Essere chiari, allora, significa anche dire che quella reggina, se non sarà seguita da fatti precisi e concordanti, potrebbe pure risultare l'ultima delle grandi manifestazioni di questo tipo organizzate dalla Triplice: un coacervo sindacale che non sempre ha brillato per armoniosa unità e al quale c'è chi contesta "peccati" recenti e considerati gravissimi anche "da Sinistra" (uno su tutti? La remissività da boxeur incassatore rispetto all'abolizione dell' "articolo 18" sui licenziamenti senza giusta causa).

I riti – e dunque gli scioperi, e gli stati d'agitazione, e la solidarietà dopo le "morti bianche" come un grappolo d'ore fa al porto di Gioia Tauro, e gli scioperi di categoria, e le manifestazioni di piazza –, secondo certuni stantii, di sicuro traballano perché è il sostrato sul quale si fondavano, cioè il lavoro stesso, a scricchiolare pericolosamente da un bel po'.

A questo bisogna aggiungere l'indispensabilità di dimostrare coerenza a 360°: se si parte dal presupposto che il Mezzogiorno è un'ineludibile questione "almeno" nazionale, non si può relegare in un cantuccio o dimenticare una settimana dopo. Ma la coerenza a 360° è quella che non riguarda solo i contenuti, bensì pure il contenitore: diciamolo chiaramente, il popolo dei rappresentati (e anche dei non rappresentati, dei non-iscritti, perché il sindacato è Istituzione nel senso più puro: "parla" a tutti) perdonerebbe, forse malvolentieri ma perdonerebbe una dirigente sindacale nazionale che si scoprisse essere stata una delle "olgettine" del puttaniere di turno, epperò quella stessa dirigente sindacale, se scopre che di solo trattamento fine rapporto prende una somma pari a 100 volte lo stipendio mensile di un operaio, non la perdonerà mai e poi mai.

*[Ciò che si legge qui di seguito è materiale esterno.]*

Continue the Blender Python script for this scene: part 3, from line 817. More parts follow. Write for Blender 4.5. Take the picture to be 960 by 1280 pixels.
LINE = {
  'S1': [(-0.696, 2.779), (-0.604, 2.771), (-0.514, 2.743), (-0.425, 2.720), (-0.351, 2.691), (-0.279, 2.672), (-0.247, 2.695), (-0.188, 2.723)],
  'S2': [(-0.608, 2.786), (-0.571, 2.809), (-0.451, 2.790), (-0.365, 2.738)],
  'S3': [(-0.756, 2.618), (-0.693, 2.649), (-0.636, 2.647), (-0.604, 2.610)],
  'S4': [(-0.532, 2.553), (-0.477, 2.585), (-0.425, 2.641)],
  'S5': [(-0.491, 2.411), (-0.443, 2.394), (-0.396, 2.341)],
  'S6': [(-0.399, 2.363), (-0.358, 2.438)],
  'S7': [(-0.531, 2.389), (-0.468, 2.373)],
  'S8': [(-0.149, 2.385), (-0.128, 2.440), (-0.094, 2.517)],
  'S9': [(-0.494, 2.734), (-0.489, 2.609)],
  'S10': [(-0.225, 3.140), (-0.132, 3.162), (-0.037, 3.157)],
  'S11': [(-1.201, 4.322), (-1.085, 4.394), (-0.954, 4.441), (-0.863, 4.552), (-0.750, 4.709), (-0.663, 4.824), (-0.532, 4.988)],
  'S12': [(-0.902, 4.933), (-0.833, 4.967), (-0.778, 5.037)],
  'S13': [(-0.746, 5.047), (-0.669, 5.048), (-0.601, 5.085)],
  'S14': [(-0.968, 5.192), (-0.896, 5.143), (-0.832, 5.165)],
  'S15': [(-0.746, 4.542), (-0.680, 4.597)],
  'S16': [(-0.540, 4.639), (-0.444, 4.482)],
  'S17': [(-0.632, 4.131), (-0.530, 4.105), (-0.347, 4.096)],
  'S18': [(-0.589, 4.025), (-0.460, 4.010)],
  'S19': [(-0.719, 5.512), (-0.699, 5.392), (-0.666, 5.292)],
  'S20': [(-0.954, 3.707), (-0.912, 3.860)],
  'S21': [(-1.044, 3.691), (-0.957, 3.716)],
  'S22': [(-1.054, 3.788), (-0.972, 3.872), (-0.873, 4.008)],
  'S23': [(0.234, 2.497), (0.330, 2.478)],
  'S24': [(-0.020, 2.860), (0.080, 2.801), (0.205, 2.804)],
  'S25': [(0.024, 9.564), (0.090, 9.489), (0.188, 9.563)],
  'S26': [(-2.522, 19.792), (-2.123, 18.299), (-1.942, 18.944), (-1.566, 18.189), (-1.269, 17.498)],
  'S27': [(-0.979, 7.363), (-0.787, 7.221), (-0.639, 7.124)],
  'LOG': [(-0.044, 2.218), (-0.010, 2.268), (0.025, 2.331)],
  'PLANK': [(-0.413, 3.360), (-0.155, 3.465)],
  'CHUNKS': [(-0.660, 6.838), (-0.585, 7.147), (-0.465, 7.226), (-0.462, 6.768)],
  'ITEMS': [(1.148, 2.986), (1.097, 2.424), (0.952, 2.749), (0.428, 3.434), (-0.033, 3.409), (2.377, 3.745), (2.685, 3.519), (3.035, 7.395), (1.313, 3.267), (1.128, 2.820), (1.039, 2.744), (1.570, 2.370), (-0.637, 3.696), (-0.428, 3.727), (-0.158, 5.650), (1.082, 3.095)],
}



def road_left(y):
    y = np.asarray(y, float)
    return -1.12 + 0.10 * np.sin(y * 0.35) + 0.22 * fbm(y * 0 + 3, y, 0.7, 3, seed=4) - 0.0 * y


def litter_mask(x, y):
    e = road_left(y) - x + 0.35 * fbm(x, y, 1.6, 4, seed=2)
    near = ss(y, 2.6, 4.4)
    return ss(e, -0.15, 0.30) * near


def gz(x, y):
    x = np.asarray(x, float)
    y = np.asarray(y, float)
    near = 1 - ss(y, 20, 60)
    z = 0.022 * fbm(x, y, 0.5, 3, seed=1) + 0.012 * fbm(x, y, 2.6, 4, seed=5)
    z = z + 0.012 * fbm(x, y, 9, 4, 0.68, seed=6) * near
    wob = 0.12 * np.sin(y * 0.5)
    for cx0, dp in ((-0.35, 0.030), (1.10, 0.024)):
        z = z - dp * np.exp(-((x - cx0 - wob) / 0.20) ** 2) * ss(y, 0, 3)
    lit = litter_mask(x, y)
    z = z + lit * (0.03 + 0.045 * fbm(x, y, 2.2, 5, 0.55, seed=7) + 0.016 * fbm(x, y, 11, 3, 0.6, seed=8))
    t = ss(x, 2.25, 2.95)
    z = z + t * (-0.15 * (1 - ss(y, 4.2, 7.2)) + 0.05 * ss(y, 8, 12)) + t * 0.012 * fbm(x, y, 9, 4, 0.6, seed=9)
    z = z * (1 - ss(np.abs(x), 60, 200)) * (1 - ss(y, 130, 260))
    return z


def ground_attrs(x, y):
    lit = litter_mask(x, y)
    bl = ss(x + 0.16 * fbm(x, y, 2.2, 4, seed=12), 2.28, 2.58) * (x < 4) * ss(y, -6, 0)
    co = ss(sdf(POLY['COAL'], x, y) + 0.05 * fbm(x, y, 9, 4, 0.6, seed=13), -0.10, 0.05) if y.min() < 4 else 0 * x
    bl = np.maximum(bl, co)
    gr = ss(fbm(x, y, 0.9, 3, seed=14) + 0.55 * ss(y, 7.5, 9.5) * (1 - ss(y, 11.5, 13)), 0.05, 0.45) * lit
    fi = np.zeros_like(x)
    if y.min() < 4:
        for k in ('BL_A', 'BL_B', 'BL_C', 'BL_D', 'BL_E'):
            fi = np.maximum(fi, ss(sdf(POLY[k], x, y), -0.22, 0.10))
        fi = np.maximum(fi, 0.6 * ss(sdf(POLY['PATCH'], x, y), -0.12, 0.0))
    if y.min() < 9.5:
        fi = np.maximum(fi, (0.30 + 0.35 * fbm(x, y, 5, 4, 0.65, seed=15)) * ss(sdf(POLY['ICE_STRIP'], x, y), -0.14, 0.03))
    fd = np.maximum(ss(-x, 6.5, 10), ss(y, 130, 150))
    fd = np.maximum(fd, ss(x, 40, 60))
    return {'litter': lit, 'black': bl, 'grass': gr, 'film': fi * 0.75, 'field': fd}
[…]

Per non parlare dell'appeal.

Fa poco fine dirlo, già: ma diversamente dal '72, nel 2019 i leader sindacali si misurano anche in capacità d'incidere, in efficacia dell'eloquio ben al di là di concetti anche importanti e sofisticati, in "presenza" sulla scena televisiva che, vuoi o non vuoi, è ormai da tempo la più importante delle "procedure di raffreddamento" a fronte di vertenze grandi e meno grandi.

E in questo senso, lasciateci anche dire che la congiuntura per la Calabria e per Reggio Calabria è positiva: senza scendere nel merito ed evocare riti apotropaici di risposta, non in una ma addirittura in due delle maggiori organizzazioni sindacali italiane siamo a un passo dall'avere nuovamente un segretario generale di Reggio Calabria, a 27 anni dal '92 in cui Pietro Larizza scalò la segreteria nazionale della Uil (84 anni il 21 luglio prossimo, il reggino Larizza è stato anche senatore e presidente del Cnel). La congiuntura ce lo dice forte e chiaro. E sarebbe uno strepitoso segnale anche questo, per il Paese tutto intero e nei confronti di un territorio che spesso si maltratta da sé ma almeno altrettanto spesso viene pure maltrattato e umiliato, quello calabrese. Incrociare le dita è il meno che si possa fare.

...Naturalmente, l'Altare maestro della conseguenzialità su scala-Paese e a maggior ragione al Sud e in Calabria non può che essere uno: se i sindacati confederali tuonano contro le ragioni strutturali che rendono rigido il nostro mercato del lavoro e difficile la nascita di nuove occasioni occupazionali, ma soprattutto si scagliano contro le pessime politiche del lavoro del Governo centrale di turno, è chiaro che il popolo di chi lavora ma soprattutto di chi – pur desiderandolo e avendone ampie capacità – malauguratamente non lavora si aspetta coerenza proattiva. Questo sterminato popolo si aspetta cioè che da settembre, alla "ripresa delle ostilità", Cgil Cisl e Uil (ma, se è per questo, anche le numerose sigle sindacali extra-Triplice) si spendano al top per la creazione di nuove occasioni occupazionali e al contempo rendano la vita impossibile a chi, sullo scenario della politica nazionale che "conta", detiene potere reale senza riuscire a incrementare in modo sensibile il numero dei posti di lavoro nel Paese e nelle regioni meridionali in particolare, producendosi in una vera lotta senza quartiere fino all'ottenimento di risultati veri, importanti, sostanziali e non di facciata. Che magari ricomprendano un clamoroso ripensamento proprio sul vituperato "articolo 18", chissà...

E in fondo, se "autunno caldo" dev'essere, che lo sia in nome del Sud.